Friday, 14 October, 2016 - 2:30 am

If you're looking for nobility, search not among noblemen.  If you're looking for royalty, search not in palaces.  If you're looking for aristocracy, go to a sinking ship.

In good times and good places everyone seems to be of noble and fine character --

they just mirror everything around them.  Only when everything around them is falling apart, can inner light shine.  When bad things happen then good things can happen.  He, in His infinite wisdom, ruled that a grey cloud can produce a rainbow.

Does all this mean that we need to suffer in order that we flourish?  No, says the Sukkah, but we must stop suffering flourishing illusions. 

Egypt was the Garden of Eden, lush, vigorous, sensuous, stable, prosperous.
Decadent.  The Jews wanted to melt, to dissolve and be absorbed into Egypt. 

The triumph of the Exodus, say the masters, was not in His taking the Jews out of Egypt – the triumph was in his taking the Egypt out of the Jews.  He took out the Egypt by demonstrating that everything they considered safe and secure was neither.  Rivers ran bloody. Weather patterns devastated blue-chip commodities.  Death obliterated blue-blood bloodlines.

In WWII, London's slummy East End was bombed and Buckingham Palace was bombed.

Looking at the rubble, people saw that palace and tenement are, ultimately, indistinguishable.  Must you bomb a palace to see it is a slum?  No, you must bomb your illusion of it.  True aristocrats do that. 

On the holiday Sukkos we abandon secure homes for roofless huts which share a name with their holiday: sukkos.  Sukkos falls in autumn, the harvest season.  The crops have come in, the storehouse is full, the bills are paid off, the logs are on the fire.  You're about to slip into your slippers.  That's when you leave your house.  You go into your sukkah.  You remember what happens to slippers in the rain and what happens to palaces in blitzkriegs.

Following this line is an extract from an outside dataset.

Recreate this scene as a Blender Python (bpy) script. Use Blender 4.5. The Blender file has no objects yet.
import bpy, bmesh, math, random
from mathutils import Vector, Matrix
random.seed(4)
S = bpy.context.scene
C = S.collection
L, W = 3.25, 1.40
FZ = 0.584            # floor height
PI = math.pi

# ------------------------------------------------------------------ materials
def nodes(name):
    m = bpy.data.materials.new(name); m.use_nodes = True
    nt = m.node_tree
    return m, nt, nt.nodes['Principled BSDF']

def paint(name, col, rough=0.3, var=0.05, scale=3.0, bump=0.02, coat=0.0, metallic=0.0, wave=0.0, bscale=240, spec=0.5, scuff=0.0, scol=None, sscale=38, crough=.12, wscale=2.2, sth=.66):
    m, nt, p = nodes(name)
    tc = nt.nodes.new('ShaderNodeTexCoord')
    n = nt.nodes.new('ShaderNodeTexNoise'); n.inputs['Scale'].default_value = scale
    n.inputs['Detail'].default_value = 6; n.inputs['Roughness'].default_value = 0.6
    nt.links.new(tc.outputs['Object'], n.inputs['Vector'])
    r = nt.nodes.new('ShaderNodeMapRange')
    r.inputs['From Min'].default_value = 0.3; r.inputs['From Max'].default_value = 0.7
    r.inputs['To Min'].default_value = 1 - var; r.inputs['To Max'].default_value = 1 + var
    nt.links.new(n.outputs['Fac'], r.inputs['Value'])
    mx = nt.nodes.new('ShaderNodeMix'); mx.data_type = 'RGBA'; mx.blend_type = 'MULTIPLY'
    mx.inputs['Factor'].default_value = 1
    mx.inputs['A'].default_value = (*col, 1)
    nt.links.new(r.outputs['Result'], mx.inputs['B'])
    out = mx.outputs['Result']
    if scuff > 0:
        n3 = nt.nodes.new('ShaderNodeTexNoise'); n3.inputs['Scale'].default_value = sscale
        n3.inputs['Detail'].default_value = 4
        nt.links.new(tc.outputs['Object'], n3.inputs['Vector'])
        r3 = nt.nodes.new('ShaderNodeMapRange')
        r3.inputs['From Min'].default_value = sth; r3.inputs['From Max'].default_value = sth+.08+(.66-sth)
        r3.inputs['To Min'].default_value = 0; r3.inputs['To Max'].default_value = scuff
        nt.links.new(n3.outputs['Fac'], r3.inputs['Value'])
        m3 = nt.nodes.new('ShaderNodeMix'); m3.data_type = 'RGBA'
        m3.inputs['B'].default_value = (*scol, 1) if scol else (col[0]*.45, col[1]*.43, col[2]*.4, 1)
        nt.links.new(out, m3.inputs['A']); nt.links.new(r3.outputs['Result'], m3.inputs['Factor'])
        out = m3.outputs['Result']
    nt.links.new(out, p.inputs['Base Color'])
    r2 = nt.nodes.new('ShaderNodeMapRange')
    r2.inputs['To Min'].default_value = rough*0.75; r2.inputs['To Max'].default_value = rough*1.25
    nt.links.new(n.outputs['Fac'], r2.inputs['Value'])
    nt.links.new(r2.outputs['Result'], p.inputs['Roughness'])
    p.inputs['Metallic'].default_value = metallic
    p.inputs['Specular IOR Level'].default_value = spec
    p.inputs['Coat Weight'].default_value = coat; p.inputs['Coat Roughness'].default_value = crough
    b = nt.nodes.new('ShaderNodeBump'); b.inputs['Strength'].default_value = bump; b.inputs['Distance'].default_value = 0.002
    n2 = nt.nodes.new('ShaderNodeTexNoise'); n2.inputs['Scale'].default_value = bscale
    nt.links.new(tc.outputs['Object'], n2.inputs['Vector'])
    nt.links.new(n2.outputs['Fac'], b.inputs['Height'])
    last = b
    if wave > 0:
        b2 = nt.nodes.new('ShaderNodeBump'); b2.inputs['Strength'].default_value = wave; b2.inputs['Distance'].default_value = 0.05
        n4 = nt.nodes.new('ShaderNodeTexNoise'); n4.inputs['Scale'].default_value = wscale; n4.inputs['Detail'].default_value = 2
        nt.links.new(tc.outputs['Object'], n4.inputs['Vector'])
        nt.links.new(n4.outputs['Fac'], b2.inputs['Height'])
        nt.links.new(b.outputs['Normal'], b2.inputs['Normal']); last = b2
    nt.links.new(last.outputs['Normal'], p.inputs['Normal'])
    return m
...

Exodus was followed by Sukkos.  For in Sukkos I housed the Jewish people, says the Torah.  I housed them in Sukkos propound the masters: I housed them in the mindset of Sukkos.  In the mindset that palace and slum lack permanence, that safety and security do not come from commodities, that salvation is not in savings and trust is not in funds.

More than a sinking ship reveals the aristocrat, the aristocrat reveals how sinkable is the ship.  Aristocratic people, free from Egypt, are in the sukka.  As Reb Leivik said, the sukkah is a very strong place to be.